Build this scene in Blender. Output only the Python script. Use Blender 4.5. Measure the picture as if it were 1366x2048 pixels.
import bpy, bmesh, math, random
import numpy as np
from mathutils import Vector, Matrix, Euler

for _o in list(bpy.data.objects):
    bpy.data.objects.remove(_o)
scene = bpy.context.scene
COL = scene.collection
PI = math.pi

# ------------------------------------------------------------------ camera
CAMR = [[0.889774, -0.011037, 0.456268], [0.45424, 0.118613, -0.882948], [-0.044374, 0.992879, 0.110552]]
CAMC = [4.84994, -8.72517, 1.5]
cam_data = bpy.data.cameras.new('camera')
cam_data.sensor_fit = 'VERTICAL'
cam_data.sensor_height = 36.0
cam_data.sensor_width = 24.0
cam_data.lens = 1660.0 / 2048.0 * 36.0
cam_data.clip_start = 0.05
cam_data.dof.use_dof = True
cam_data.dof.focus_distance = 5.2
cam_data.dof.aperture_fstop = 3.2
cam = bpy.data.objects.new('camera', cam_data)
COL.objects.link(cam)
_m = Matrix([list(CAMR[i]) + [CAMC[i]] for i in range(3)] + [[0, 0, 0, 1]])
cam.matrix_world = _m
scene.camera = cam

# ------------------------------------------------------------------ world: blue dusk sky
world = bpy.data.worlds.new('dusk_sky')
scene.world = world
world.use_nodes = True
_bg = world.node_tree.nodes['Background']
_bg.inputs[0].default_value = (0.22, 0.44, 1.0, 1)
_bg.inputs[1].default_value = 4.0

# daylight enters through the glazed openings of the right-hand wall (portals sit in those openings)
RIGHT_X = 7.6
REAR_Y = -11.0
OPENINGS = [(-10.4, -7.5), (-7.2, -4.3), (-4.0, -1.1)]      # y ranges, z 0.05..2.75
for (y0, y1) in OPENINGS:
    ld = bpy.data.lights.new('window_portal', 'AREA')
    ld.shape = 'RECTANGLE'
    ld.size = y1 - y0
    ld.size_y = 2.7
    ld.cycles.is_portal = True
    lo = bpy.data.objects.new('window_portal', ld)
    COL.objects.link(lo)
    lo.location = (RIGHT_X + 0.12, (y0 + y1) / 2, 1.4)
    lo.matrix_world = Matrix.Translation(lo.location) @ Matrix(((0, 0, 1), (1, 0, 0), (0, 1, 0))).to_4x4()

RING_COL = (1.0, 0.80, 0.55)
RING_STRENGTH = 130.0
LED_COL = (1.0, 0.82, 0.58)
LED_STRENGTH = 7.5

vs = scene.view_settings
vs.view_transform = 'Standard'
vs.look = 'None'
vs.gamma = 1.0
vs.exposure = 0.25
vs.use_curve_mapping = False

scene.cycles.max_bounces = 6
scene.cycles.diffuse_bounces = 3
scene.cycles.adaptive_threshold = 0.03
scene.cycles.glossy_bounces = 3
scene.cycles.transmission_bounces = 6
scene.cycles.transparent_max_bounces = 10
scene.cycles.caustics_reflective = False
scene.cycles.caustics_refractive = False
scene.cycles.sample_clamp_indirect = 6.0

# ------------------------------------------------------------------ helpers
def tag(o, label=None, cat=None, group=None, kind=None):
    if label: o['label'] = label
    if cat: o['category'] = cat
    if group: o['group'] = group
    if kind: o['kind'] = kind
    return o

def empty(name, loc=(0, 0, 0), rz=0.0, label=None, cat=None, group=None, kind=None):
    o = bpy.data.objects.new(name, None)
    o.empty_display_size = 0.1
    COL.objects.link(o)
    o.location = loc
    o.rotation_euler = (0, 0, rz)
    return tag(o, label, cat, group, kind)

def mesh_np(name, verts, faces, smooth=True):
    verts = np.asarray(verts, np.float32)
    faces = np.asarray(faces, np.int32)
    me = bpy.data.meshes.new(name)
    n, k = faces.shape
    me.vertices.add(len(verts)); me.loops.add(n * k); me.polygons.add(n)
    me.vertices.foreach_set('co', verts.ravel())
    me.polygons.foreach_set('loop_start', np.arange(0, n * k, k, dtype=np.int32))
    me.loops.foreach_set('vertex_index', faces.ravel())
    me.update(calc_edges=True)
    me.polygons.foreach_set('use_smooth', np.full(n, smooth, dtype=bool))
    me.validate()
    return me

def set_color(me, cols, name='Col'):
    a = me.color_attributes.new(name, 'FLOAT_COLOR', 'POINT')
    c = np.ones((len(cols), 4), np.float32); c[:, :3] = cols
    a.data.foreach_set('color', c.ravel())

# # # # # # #

■ What you have to do ■
Quote only the stretch of lines that starts the data above and ends with the line containing "from mathutils import Vector, Matrix, Euler", both included.

■ Worked answer ■
Build this scene in Blender. Output only the Python script. Use Blender 4.5. Measure the picture as if it were 1366x2048 pixels.
import bpy, bmesh, math, random
import numpy as np
from mathutils import Vector, Matrix, Euler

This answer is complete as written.